The best the enemy of the good
I was involved in the Paris and London tastings, and the novelty of tasting such familiar wines in out-of-kilter context was strangely satisfying. But even more compelling was trying to wrap my head around the sheer logistics of it all. Several hundred wines were tasted, and in almost every instance, multiple bottles of each wine were in place if required. It’s no small undertaking and was years in the planning.
It’s hardly surprising, then, that while each tasting of a particular cuvée was expansive, they weren’t all exhaustive. It was just simply not feasible to ship everything around the world, so a handful of gaps were to be expected. And that was where I thought we’d leave it, until a last-minute compulsion for completion saw Peter Gago summon Caillard and me back to Penfolds in Adelaide to taste those wines that had stayed behind: a small handful of Bin 707 vintages, a clutch of Bin 389s, and 15 vintages of Grange that had, unfairly in many cases, always been considered “minor” Granges. This proved, for me at least, to be the most insightful tasting of them all.
Working your way up the chain in an Australian wine career has always been signposted by Grange, its peaks and troughs forming the topography that shapes your view of the wine world under southern skies. I knew the reputation of wines like the 1953 and 1955 long before I ever got to taste them. Every mentor I had in the early days would remind me of my good fortune to be born in the “great Grange year” of 1971. I remember the impact the 1990 made when it was released in my first year working for a fine-wine merchant in Sydney.
So, the handful of large Grange tastings I’ve done have all—not intentionally, but instinctively—been an exercise in venerating the icons and skimming over the wines left in their wake. But when those wines have a chance to speak for themselves, when they are viewed in limelight, not shade, they can be very revealing. Wines such as the demure 1960, with its dried fruits, reds more than blacks and blues, its faded florals, sweet viscera, panforte, and worn leather. Tannins that feel like they’re called to arms from deep within the wine, quietly assembling, aligning, and coalescing to form a fine, sturdy framework that will support the wine for a long time to come. It never stood out for me before.

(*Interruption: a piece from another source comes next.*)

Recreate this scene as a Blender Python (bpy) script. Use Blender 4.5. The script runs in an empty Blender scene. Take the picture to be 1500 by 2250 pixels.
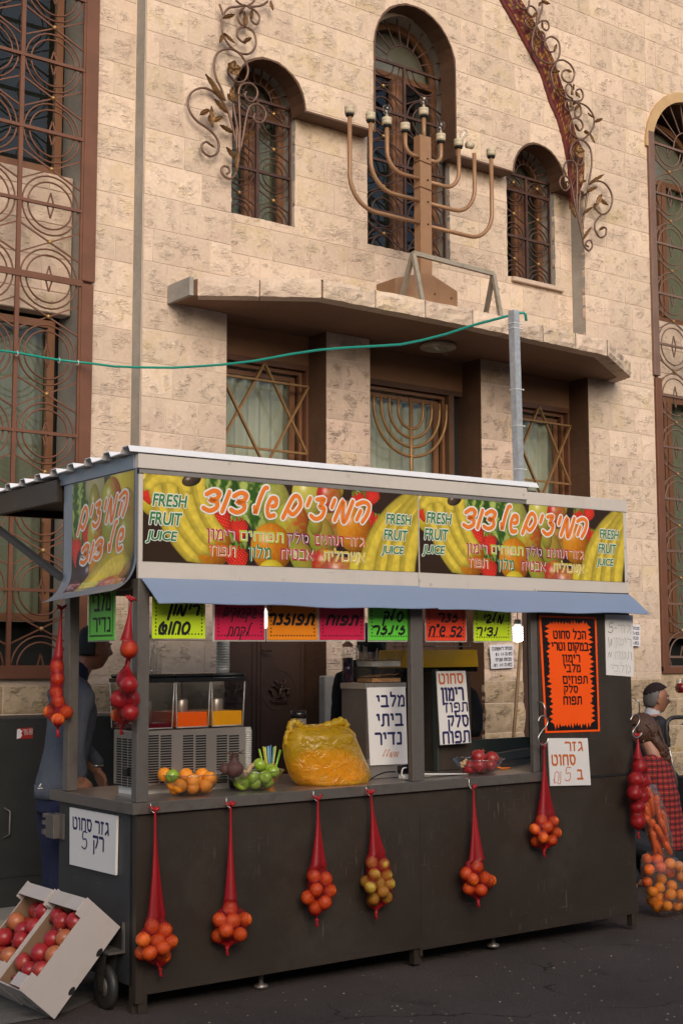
import bpy, bmesh, math, random
import numpy as np
from mathutils import Vector, Matrix, noise
random.seed(11)
PI = math.pi
scene = bpy.context.scene
COL = scene.collection

# ------------------------------------------------------------ camera
FPX = 3038.5                     # focal length in pixels of the 1500 x 2250 photograph
YAW, TILT, ROLL = math.radians(37.01), math.radians(6.249), math.radians(-0.075)
CAM = Vector((0, 0, 1.6))
FW = Vector((math.sin(YAW)*math.cos(TILT), math.cos(YAW)*math.cos(TILT), math.sin(TILT)))
_r0 = Vector((math.cos(YAW), -math.sin(YAW), 0)); _u0 = _r0.cross(FW)
RT = _r0*math.cos(ROLL) + _u0*math.sin(ROLL)
UP = -_r0*math.sin(ROLL) + _u0*math.cos(ROLL)
cd = bpy.data.cameras.new('camera'); cam = bpy.data.objects.new('camera', cd); COL.objects.link(cam)
cd.sensor_fit = 'VERTICAL'; cd.sensor_height = 36; cd.lens = FPX/2250*36
cd.clip_start = .1; cd.clip_end = 500
M3 = Matrix((RT, UP, -FW)).transposed()
cam.matrix_world = Matrix.Translation(CAM) @ M3.to_4x4()
scene.camera = cam

# ------------------------------------------------------------ light
SUN_EL, SUN_AZ = math.radians(27), math.radians(201)      # azimuth clockwise from +Y
w = bpy.data.worlds.new('World'); scene.world = w; w.use_nodes = True
nt = w.node_tree; bg = nt.nodes['Background']
sk = nt.nodes.new('ShaderNodeTexSky'); sk.sky_type = 'NISHITA'; sk.sun_disc = False
sk.sun_elevation = SUN_EL; sk.sun_rotation = SUN_AZ; sk.air_density = 1.0; sk.dust_density = 2.5; sk.ozone_density = 1.0
nt.links.new(sk.outputs[0], bg.inputs[0]); bg.inputs[1].default_value = 0.09
sl = bpy.data.lights.new('sun', 'SUN'); sl.energy = 1.3; sl.angle = math.radians(38); sl.color = (1, .90, .78)
so = bpy.data.objects.new('sun', sl); COL.objects.link(so)
sd = Vector((math.sin(SUN_AZ)*math.cos(SUN_EL), math.cos(SUN_AZ)*math.cos(SUN_EL), math.sin(SUN_EL)))
so.rotation_euler = sd.to_track_quat('Z', 'Y').to_euler(); so.location = sd*30
vs = scene.view_settings; vs.view_transform = 'Standard'; vs.look = 'None'; vs.exposure = 0.58; vs.gamma = 1
vs.use_curve_mapping = False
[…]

Or the 1972, perpetually ignored by the legendary ’71 and my particular connection to it, shone on this day like it never had before, looking remarkably sprightly and poised. All through the tasting, this Salon des Refusés of sorts, a thought began to form—a new understanding that we can sometimes learn just as much from the minor works as the masterpieces. Nabokov’s Laughter in the Dark may not be Lolita but is well worth reading. Kubrick’s The Killing is a brilliant film, even if it’s not quite 2001 (or Lolita, for that matter). Prince’s Around the World in a Day is still worth a listen, even if it’s no Purple Rain. Sometimes the quiet ones have plenty to say.